[3D scene scripts]
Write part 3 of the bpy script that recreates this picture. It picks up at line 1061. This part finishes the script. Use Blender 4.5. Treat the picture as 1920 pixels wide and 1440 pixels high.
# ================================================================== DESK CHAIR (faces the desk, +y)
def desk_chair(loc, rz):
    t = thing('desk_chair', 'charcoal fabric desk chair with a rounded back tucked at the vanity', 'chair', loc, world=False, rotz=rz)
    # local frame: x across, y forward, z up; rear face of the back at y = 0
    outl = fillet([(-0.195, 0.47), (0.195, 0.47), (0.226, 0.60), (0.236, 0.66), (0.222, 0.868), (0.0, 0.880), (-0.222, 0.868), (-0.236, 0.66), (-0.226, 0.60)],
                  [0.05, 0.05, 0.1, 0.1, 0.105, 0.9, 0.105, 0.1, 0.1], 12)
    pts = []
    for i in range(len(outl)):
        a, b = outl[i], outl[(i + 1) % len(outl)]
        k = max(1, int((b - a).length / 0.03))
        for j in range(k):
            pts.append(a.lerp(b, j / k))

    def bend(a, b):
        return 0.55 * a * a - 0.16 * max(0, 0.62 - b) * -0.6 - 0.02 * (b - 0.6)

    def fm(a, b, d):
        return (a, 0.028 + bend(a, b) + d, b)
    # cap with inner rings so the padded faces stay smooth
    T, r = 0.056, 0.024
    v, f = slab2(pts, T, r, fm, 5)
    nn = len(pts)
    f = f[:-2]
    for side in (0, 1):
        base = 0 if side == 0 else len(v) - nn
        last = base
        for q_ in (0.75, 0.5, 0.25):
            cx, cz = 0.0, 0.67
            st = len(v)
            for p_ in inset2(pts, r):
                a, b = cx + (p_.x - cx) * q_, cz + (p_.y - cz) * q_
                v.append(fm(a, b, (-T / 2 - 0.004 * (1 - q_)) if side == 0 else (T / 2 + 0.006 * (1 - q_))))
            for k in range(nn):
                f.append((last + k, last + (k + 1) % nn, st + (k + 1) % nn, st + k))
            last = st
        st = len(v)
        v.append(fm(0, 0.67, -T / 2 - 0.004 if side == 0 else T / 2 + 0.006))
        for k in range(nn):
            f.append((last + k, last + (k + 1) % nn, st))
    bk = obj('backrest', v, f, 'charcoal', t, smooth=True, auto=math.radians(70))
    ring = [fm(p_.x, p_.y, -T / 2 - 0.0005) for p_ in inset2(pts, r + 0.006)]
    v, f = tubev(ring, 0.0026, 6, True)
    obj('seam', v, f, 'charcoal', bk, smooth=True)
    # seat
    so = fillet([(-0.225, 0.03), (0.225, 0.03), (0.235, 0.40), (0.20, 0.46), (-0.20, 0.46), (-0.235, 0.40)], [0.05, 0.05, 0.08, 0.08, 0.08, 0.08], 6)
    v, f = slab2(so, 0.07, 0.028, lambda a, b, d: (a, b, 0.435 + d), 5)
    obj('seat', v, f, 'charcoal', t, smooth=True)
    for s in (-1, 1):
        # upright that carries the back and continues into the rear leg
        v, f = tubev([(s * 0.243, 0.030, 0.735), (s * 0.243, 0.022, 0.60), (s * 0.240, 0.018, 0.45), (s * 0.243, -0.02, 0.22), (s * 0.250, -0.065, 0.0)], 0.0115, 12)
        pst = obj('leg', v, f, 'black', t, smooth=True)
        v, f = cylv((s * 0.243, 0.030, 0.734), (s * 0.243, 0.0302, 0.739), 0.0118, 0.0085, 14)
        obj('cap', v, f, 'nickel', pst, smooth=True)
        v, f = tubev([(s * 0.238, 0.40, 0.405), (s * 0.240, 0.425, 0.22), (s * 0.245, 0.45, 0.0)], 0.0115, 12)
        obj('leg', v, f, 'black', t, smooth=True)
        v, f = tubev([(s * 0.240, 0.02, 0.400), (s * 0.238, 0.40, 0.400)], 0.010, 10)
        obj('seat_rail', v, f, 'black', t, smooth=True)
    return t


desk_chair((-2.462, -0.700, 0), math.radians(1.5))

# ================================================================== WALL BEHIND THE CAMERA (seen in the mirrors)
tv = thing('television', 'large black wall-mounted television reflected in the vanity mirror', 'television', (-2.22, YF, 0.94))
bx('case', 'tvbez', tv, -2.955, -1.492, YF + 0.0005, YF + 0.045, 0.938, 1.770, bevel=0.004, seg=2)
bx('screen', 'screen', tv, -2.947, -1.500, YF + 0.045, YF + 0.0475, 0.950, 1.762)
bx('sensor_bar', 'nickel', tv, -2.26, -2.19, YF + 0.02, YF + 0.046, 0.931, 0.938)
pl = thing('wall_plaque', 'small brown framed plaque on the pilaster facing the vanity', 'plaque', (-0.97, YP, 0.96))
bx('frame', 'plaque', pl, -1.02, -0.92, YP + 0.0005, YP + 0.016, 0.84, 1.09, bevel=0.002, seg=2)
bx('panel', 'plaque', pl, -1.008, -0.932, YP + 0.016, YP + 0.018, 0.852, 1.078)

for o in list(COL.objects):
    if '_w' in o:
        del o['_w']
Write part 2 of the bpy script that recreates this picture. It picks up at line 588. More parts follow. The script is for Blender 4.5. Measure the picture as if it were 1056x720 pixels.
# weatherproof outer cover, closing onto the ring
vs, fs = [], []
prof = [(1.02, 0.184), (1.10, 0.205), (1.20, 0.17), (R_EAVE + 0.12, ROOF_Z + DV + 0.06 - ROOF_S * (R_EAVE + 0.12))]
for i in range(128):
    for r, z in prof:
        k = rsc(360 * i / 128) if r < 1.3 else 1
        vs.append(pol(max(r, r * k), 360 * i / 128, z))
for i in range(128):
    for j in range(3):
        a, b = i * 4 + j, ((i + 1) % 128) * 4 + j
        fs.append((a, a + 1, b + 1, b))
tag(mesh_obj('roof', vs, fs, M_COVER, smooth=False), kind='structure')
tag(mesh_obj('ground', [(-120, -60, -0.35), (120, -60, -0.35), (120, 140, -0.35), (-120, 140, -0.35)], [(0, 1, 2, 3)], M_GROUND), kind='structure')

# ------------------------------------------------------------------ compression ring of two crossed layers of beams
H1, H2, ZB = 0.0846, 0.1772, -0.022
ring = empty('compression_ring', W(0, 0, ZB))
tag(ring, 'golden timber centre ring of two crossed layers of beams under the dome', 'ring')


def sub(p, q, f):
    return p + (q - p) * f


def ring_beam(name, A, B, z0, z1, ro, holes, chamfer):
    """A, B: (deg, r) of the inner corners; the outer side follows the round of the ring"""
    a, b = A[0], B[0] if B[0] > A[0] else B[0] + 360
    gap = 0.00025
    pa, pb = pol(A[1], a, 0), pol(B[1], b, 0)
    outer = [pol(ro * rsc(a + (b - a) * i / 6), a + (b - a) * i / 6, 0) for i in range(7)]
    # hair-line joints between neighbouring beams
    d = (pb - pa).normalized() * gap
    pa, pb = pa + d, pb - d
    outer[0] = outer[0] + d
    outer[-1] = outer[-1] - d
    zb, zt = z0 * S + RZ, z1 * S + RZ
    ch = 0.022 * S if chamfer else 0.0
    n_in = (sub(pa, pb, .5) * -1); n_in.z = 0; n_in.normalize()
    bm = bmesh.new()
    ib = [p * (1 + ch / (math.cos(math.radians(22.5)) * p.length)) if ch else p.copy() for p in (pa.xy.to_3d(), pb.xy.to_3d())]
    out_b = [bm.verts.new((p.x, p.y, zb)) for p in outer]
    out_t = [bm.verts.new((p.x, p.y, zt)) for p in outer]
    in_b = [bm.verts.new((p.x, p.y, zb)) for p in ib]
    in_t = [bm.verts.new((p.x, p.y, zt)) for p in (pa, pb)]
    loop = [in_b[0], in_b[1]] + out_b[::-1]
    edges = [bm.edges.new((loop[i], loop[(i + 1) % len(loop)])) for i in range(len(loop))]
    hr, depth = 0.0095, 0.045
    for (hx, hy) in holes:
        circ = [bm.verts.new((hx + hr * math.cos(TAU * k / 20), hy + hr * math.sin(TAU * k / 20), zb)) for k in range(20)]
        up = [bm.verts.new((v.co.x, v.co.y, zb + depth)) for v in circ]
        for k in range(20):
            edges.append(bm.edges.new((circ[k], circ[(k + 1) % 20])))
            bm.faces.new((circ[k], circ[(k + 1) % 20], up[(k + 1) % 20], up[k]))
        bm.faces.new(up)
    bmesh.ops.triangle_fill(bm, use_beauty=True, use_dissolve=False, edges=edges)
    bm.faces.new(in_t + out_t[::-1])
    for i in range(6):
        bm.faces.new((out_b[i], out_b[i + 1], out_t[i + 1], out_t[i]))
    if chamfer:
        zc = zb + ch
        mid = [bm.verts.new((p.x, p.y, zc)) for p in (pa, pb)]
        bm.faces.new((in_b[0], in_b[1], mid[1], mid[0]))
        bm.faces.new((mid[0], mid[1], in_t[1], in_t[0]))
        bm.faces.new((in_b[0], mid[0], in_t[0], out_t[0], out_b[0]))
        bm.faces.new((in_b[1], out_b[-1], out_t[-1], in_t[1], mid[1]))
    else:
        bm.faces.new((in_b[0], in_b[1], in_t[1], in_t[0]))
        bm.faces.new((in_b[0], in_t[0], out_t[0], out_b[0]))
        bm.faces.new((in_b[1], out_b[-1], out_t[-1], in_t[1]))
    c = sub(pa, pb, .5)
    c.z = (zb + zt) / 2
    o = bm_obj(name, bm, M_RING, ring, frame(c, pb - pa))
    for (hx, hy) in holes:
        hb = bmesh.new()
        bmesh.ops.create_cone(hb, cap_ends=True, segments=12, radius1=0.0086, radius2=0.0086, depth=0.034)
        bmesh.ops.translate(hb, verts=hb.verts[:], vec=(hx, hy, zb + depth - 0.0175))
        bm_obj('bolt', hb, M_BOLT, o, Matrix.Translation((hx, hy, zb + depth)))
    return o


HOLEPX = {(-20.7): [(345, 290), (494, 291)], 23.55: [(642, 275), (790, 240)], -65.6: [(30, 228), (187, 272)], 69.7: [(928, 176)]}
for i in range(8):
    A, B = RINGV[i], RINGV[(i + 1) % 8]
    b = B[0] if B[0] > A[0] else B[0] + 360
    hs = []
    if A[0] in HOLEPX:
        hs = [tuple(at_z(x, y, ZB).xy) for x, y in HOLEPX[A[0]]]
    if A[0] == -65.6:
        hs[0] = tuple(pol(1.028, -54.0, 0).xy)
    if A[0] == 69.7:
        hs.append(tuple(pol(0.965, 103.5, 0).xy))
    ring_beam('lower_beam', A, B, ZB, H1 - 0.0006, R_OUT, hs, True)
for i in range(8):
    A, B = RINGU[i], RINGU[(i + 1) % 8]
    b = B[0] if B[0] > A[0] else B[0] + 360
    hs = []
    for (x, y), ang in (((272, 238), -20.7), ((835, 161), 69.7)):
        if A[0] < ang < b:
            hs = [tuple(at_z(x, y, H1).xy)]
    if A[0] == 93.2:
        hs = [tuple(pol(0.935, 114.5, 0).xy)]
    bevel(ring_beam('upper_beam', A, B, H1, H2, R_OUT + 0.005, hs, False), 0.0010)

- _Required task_
Show the lines of the data that hold the word "picks".

- _Response to the exercise_
Write part 3 of the bpy script that recreates this picture. It picks up at line 1061. This part finishes the script. Use Blender 4.5. Treat the picture as 1920 pixels wide and 1440 pixels high.
Write part 2 of the bpy script that recreates this picture. It picks up at line 588. More parts follow. The script is for Blender 4.5. Measure the picture as if it were 1056x720 pixels.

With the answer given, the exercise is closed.